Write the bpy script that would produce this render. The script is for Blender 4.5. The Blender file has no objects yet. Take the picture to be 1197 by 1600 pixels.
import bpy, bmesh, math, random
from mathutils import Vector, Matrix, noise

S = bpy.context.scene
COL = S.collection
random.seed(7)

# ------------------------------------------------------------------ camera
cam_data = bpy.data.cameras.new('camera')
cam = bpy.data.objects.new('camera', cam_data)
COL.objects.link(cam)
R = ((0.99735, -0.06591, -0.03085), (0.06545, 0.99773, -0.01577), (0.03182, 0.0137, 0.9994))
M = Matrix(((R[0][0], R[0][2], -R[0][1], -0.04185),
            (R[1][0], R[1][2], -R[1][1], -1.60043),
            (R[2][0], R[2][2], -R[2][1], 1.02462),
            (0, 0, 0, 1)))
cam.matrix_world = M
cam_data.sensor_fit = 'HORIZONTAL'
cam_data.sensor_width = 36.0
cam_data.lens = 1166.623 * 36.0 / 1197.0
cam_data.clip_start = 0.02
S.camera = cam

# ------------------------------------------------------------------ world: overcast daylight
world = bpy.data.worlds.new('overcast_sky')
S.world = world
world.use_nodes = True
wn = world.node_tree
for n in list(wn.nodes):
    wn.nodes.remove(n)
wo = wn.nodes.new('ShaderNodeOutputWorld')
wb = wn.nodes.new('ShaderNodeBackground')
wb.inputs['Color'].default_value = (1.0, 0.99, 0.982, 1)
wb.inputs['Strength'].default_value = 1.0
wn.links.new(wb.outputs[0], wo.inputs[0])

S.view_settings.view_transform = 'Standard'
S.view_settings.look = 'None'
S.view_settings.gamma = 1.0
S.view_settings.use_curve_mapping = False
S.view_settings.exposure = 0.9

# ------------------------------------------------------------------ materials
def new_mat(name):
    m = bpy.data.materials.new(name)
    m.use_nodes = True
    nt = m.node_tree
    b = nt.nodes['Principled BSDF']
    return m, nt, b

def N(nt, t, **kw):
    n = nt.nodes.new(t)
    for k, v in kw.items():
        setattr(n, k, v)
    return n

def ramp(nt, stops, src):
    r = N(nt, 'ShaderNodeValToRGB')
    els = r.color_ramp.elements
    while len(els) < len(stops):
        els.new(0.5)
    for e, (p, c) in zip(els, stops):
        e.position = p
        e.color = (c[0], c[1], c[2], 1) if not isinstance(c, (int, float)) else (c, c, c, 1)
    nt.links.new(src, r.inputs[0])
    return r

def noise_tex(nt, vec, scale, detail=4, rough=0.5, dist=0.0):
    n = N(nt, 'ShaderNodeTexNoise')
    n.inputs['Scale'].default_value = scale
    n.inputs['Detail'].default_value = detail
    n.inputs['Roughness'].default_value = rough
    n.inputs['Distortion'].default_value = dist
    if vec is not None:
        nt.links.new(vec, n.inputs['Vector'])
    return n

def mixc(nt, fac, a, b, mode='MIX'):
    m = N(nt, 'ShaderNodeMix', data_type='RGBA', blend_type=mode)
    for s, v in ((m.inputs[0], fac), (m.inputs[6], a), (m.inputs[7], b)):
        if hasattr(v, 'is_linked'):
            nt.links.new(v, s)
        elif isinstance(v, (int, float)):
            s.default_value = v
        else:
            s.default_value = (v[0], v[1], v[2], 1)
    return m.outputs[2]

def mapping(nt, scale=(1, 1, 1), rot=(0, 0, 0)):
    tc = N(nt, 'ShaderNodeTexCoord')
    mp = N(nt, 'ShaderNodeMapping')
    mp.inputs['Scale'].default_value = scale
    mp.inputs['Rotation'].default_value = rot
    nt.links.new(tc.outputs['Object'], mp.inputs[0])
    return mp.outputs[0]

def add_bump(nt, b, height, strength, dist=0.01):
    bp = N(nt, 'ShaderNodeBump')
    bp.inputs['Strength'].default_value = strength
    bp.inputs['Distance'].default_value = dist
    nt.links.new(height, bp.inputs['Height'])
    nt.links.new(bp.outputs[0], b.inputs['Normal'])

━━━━

• [Required task] Copy every line in the listing above where the string "objects" turns up.

• [Worked solution]
Write the bpy script that would produce this render. The script is for Blender 4.5. The Blender file has no objects yet. Take the picture to be 1197 by 1600 pixels.
cam = bpy.data.objects.new('camera', cam_data)
COL.objects.link(cam)